Here is the PHP code that scored 100 on codility:

$sum=0;

//One way of cloning the A:
$start = array();
$end = array();

foreach ($A as $key=>$value)
{
$start[]=0;
$end[]=0;   
}  

for ($i=0; $i<count($A); $i++)
{
  if ($i<$A[$i]) 
  $start[0]++;
  else        
  $start[$i-$A[$i]]++;

  if ($i+$A[$i] >= count($A))   
  $end[count($A)-1]++;
  else
  $end[$i+$A[$i]]++;
}
$active=0;
for ($i=0; $i<count($A);$i++)
{
  $sum += $active*$start[$i]+($start[$i]*($start[$i]-1))/2;
  if ($sum>10000000) return -1;
  $active += $start[$i]-$end[$i];
}
return $sum;

However I dont understand the logic.

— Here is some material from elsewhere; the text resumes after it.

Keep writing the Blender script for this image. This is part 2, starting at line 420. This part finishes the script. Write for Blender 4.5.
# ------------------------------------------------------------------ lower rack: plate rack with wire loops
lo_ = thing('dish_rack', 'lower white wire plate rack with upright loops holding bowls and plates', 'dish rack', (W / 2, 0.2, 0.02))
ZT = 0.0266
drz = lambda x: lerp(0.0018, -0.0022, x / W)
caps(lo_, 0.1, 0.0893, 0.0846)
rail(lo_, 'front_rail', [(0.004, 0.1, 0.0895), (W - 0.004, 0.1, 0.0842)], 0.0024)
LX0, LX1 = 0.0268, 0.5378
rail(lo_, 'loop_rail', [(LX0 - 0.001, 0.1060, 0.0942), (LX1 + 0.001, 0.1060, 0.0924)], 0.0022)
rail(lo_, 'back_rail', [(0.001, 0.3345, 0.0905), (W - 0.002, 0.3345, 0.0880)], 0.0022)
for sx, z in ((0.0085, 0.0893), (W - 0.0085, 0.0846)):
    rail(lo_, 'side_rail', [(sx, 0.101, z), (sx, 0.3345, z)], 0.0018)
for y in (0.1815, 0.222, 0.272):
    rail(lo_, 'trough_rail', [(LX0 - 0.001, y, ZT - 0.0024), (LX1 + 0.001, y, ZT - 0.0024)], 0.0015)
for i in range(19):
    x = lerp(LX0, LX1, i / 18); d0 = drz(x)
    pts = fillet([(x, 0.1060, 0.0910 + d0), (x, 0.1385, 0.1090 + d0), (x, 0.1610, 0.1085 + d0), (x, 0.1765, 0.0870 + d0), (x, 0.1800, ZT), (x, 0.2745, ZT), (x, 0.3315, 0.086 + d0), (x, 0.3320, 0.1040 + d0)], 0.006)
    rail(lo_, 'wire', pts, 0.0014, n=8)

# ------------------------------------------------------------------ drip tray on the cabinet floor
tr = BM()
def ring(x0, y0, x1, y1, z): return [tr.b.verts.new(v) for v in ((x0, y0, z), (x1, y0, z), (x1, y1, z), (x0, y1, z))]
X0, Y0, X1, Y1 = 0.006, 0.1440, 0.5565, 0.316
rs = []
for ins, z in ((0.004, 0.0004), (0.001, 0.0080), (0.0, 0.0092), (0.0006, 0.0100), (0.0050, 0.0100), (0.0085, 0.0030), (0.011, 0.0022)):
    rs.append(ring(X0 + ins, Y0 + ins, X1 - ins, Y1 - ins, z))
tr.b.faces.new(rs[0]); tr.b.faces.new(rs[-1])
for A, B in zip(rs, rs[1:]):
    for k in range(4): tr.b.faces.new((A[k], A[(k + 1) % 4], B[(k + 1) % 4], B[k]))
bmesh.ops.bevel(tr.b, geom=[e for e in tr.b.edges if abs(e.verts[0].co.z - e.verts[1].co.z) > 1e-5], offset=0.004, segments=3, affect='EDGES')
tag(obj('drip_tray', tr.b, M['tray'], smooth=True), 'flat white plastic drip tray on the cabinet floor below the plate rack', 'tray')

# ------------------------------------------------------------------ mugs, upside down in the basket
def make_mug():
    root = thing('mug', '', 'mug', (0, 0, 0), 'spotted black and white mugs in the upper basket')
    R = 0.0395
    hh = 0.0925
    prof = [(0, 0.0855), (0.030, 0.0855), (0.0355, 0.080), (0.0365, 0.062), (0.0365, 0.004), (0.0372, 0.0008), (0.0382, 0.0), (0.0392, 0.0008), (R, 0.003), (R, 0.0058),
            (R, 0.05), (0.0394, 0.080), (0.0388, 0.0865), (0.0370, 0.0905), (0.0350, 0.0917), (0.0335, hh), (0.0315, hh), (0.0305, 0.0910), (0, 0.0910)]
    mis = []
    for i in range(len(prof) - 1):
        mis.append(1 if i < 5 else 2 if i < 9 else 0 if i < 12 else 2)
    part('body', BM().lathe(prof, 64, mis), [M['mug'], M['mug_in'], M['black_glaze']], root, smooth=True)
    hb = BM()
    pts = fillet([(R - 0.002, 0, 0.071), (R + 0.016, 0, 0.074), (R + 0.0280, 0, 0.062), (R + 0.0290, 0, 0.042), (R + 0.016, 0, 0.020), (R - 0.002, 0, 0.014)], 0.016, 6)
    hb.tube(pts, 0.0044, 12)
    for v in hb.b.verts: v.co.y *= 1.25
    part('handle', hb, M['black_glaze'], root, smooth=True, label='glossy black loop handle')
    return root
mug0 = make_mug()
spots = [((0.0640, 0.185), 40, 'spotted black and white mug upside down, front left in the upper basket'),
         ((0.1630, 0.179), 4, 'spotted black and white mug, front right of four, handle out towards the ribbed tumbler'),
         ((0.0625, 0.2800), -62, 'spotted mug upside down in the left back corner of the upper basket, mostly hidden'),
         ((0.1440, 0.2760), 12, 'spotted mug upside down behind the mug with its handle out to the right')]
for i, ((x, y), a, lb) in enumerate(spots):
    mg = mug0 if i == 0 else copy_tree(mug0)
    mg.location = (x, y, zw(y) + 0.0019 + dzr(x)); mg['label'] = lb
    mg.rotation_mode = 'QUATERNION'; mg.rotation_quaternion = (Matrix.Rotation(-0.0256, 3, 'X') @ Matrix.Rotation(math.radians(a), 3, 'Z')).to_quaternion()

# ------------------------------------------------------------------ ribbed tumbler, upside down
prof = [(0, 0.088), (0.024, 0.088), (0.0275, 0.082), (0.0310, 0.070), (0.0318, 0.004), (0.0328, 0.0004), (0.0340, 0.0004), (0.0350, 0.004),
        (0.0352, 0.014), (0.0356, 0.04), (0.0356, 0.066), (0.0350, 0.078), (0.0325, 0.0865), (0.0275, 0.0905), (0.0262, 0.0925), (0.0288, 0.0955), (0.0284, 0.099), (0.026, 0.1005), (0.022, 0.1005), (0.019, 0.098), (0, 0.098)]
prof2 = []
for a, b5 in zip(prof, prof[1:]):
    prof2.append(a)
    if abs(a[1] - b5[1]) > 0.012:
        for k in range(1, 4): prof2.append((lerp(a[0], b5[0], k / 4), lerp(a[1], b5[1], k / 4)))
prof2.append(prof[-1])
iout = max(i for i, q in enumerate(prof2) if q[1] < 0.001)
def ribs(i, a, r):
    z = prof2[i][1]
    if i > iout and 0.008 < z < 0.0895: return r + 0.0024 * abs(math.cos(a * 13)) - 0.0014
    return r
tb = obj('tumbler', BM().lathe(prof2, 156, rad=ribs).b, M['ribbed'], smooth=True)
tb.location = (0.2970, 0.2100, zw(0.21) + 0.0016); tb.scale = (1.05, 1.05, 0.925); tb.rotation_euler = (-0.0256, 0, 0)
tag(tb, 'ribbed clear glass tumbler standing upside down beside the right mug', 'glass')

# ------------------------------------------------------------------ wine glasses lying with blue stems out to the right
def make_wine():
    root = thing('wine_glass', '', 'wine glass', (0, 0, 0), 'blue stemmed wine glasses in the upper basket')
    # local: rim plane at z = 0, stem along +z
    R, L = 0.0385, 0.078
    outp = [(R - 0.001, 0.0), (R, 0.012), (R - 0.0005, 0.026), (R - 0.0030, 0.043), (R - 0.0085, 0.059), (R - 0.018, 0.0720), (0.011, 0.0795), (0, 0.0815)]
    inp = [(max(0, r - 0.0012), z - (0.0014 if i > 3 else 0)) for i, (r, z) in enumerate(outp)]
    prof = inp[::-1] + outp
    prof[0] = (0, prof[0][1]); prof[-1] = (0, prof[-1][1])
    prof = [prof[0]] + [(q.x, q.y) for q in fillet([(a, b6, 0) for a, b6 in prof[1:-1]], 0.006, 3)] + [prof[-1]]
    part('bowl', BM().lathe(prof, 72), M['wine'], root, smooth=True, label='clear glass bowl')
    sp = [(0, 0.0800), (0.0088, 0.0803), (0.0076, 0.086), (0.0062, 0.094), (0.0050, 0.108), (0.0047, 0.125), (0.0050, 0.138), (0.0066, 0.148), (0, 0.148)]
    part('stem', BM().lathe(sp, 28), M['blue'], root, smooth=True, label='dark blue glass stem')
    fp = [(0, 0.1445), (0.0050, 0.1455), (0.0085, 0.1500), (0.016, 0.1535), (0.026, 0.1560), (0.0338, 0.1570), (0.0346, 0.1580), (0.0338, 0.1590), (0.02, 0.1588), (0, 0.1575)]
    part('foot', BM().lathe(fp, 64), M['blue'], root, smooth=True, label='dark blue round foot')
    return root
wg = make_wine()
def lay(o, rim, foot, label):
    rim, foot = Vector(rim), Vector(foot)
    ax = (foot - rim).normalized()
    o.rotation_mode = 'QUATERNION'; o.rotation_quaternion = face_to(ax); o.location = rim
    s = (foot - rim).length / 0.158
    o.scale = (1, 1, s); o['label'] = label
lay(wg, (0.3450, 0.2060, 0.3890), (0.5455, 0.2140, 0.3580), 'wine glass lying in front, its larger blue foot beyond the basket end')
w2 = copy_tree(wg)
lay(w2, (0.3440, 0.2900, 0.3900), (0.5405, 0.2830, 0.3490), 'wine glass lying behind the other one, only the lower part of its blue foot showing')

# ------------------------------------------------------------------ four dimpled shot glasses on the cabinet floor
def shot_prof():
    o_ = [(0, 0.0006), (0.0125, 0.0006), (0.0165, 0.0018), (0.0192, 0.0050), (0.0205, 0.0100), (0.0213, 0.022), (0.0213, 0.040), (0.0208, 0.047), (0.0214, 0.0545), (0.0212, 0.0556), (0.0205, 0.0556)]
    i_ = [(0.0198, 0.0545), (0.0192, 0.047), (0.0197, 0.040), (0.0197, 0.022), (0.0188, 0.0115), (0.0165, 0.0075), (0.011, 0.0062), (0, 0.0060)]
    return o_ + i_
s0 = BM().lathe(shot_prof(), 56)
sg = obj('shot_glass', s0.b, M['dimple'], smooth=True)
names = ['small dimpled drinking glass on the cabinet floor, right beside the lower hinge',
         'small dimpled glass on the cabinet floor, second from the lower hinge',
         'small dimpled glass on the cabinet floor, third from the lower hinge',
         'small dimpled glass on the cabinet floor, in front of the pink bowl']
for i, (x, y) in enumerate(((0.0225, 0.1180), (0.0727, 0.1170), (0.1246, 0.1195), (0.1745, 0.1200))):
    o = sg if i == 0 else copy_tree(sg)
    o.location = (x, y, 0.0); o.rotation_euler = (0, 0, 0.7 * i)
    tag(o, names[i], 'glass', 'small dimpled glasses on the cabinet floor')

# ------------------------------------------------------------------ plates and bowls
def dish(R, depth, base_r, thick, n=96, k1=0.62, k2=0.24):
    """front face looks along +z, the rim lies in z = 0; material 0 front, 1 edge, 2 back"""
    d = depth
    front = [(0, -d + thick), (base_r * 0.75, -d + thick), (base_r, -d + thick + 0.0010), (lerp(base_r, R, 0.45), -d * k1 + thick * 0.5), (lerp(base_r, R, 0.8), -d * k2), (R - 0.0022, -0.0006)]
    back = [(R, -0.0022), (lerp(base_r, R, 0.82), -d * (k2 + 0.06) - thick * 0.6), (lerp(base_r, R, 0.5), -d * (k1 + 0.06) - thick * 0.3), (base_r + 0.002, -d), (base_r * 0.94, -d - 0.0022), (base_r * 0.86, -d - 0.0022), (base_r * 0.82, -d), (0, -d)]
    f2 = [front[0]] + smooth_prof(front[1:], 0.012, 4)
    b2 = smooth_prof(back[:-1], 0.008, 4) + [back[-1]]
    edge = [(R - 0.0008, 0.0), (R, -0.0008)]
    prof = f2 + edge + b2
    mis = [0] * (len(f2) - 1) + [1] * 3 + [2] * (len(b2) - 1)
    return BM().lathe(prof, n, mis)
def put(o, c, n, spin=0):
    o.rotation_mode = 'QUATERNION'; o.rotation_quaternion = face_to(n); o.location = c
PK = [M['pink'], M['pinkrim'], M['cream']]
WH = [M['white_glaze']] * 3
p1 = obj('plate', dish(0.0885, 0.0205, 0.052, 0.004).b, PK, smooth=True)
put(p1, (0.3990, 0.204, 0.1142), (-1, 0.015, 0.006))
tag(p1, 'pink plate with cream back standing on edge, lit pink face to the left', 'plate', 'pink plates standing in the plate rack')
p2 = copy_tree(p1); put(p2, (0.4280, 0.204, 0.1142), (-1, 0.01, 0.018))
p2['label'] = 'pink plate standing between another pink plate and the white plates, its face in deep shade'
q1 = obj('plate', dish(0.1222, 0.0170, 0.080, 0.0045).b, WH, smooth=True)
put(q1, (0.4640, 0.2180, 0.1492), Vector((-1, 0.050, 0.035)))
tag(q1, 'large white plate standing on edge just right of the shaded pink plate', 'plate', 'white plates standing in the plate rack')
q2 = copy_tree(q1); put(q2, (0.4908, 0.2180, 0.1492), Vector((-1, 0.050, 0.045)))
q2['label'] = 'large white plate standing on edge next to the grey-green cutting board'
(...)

This is just transformed C++ code from above. Folks, can you elaborate on what you were doing here, please?

Answer 4

Here's a two-pass C++ solution that doesn't require any libraries, binary searching, sorting, etc.

int solution(vector<int> &A) {
    #define countmax 10000000
    int count = 0;
    // init lower edge array
    vector<int> E(A.size());
    for (int i = 0; i < (int) E.size(); i++)
        E[i] = 0;
    // first pass
    // count all lower numbered discs inside this one
    // mark lower edge of each disc
    for (int i = 0; i < (int) A.size(); i++)
    {
        // if disc overlaps zero
        if (i - A[i] <= 0)
            count += i;
        // doesn't overlap zero
        else {   
            count += A[i];
            E[i - A[i]]++;
        }
        if (count > countmax)
            return -1;
    }
    // second pass
    // count higher numbered discs with edge inside this one
    for (int i = 0; i < (int) A.size(); i++)
    {
        // loop up inside this disc until top of vector
        int jend = ((int) E.size() < (long long) i + A[i] + 1 ? 
                    (int) E.size() : i + A[i] + 1);
        // count all discs with edge inside this disc
        // note: if higher disc is so big that edge is at or below 
        // this disc center, would count intersection in first pass
        for (int j = i + 1; j < jend; j++)
            count += E[j];
        if (count > countmax)
            return -1;
    }
    return count;
}

Answer 5

C# 100/100 with O(N*log(N)) time complexity and O(N) space complexity.

The main ideas:

1. Make 2 sorted arrays: left points and right points.
2. Merge these arrays into one boolean array where true means "opening" and false means "closing" an interval.
3. Run through the boolean array and count opened intervals, sum them up.

_

public int solution(int[] A) 
{        
    var sortedStartPoints = A.Select((value, index) => (long)index-value).OrderBy(i => i).ToArray();
    var sortedEndPoints = A.Select((value, index) => (long)index+value).OrderBy(i => i).ToArray();     

    // true - increment, false - decrement, null - stop
    var points = new bool?[2*A.Length];

    // merge arrays
    for(int s=0, e=0, p=0; p < points.Length && s < sortedStartPoints.Length; p++)
    {
        long startPoint = sortedStartPoints[s];
        long endPoint = sortedEndPoints[e];
        if(startPoint <= endPoint)
        {
            points[p] = true;
            s++;
        }
        else
        {
            points[p] = false;
            e++;
        }
    }

    int result = 0;
    int opened = 0;
    // calculate intersections
    foreach(bool? p in points.TakeWhile(_ => _.HasValue))
    {
        if(result > 10000000)
            return -1;

        if(p == true)
        {
            result += opened;
            opened++;
        }
        else
        {                
            opened--;
        }
    }

    return result;
}

Answer 6

count = 0
for (int i = 0; i < N; i++) {
  for (int j = i+1; j < N; j++) {
    if (i + A[i] >= j - A[j]) count++;
  }
}

It is O(N^2) so pretty slow, but it works.